W nowej wersji dostajemy do wyboru klasyczny model z tylnym skrzydłem oraz bardziej dyskretną odmianę GT3 Touring. Ale ten ostatni to nie tylko chłodny dodatek – dzięki nowemu pakietowi można go dostosować do indywidualnych potrzeb. Zresztą, kto by nie chciał sportowego auta, które równie dobrze sprawdzi się na torze, jak i podczas miejskich wojaży?

Moc, aerodynamika i jeden ogromny uśmiech za kierownicą

Nie ma co ukrywać – pod maską kryje się sprawdzony silnik o mocy 510 KM, który nadal przyspiesza do setki w zaledwie 3,4 sekundy. Chociaż niektórym może się wydawać, że zmiany są kosmetyczne, poprawiona aerodynamika oraz nowe rozwiązania w układzie zawieszenia sprawiają, że nowy model prowadzi się jeszcze lepiej. I to dosłownie – dostajemy auto, które potrafi być zarówno ostre w zakrętach, jak i spokojne na prostych odcinkach.

Kierowcy, którzy zasiedli za kółkiem nowego GT3, zwracają uwagę na to, jak łatwo można nim operować, a jednocześnie czerpać radość z jazdy. Nowoczesne cyfrowe zegary, czy możliwość dostosowania pozycji siedzenia do jazdy w kasku to tylko niektóre z drobiazgów, które mogą poprawić komfort podczas toczenia się po torze.
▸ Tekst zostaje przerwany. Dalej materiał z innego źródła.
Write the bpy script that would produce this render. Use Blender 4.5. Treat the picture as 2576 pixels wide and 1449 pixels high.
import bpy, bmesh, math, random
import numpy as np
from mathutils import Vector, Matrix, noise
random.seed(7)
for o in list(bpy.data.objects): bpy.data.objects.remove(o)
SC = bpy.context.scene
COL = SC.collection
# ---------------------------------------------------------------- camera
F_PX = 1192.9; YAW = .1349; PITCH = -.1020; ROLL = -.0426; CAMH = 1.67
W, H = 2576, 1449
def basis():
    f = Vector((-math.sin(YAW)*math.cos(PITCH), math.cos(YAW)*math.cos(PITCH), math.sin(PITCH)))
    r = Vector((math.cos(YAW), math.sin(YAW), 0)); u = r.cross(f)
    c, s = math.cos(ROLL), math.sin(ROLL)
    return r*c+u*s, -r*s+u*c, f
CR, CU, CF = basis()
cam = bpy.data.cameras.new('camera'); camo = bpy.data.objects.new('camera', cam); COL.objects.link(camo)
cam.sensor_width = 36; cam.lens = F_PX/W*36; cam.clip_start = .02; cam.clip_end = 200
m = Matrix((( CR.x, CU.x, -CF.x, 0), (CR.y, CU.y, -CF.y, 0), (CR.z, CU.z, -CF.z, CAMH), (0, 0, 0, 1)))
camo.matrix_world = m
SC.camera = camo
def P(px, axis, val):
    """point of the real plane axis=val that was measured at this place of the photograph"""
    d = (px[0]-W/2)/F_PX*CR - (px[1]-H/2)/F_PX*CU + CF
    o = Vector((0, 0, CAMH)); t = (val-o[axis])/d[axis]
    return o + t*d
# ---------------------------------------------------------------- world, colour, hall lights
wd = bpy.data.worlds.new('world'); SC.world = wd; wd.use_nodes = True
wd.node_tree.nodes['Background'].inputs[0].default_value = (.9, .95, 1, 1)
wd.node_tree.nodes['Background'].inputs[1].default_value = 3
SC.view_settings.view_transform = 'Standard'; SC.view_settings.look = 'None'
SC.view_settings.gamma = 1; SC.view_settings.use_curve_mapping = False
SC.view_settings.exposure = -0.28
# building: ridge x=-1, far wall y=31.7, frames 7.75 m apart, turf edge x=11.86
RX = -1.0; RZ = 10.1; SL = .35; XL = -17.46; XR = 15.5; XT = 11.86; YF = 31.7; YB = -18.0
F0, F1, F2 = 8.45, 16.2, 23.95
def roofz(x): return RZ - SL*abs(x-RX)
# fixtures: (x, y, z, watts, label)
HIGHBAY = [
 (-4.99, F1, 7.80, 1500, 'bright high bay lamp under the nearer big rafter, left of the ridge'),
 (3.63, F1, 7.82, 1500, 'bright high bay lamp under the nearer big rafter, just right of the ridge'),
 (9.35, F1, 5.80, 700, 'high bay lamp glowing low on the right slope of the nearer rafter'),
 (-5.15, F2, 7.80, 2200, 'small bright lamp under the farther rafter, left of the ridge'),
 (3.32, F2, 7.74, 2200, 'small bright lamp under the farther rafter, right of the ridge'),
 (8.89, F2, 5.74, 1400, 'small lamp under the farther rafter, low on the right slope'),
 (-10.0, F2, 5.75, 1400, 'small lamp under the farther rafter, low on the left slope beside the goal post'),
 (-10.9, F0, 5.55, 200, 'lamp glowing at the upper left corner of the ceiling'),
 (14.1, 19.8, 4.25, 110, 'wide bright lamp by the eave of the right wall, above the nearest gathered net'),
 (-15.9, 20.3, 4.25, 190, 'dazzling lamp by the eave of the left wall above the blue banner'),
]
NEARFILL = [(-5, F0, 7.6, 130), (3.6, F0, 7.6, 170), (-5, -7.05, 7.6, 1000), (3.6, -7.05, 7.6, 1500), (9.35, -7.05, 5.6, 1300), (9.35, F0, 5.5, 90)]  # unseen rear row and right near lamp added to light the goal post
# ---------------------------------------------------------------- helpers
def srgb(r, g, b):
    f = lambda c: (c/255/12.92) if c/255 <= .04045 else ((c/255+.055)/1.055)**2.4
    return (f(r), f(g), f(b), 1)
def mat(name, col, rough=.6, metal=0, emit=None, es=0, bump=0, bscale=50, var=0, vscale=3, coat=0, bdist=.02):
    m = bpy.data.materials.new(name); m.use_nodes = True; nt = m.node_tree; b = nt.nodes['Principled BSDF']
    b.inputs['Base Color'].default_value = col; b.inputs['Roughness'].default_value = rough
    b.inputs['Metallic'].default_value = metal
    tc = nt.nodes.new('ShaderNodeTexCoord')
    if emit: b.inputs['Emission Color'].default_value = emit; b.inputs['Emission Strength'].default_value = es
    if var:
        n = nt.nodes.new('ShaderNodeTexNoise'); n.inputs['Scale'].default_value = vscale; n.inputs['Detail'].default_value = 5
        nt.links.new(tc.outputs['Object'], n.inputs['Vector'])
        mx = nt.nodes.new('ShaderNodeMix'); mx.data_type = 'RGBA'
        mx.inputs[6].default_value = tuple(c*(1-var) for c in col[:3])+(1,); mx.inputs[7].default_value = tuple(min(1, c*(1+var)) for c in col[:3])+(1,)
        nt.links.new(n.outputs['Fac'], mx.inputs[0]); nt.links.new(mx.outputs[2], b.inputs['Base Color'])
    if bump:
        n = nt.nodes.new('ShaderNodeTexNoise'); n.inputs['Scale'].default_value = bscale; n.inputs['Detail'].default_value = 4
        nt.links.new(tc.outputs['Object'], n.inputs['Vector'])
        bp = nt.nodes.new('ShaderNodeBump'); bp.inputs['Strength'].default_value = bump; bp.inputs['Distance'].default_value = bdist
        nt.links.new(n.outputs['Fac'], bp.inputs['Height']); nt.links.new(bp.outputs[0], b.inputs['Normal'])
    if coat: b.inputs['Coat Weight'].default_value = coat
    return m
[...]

Co dalej? Saga Porsche 911 GT3 trwa

Pytanie, które z pewnością zadaje sobie wielu miłośników sportowych samochodów brzmi: „Czy to ostatnia generacja GT3?” Czas pokaże. Jednak jedno jest pewne – Porsche znów stworzyło auto, na które klienci rzucą się jak na ostatni kawałek pizzy po ciężkim dniu. Z ceną początkową wynoszącą około 209 tysięcy euro w Niemczech, nie ma co liczyć na to, że smaczek się zatraci – model GT3 z pewnością wciąż pozostaje jednym z najlepszych samochodów sportowych na świecie.

Saga Porsche 911 GT3 trwa, a my możemy jedynie z niecierpliwością czekać na kolejne emocjonujące rozdziały tej historii.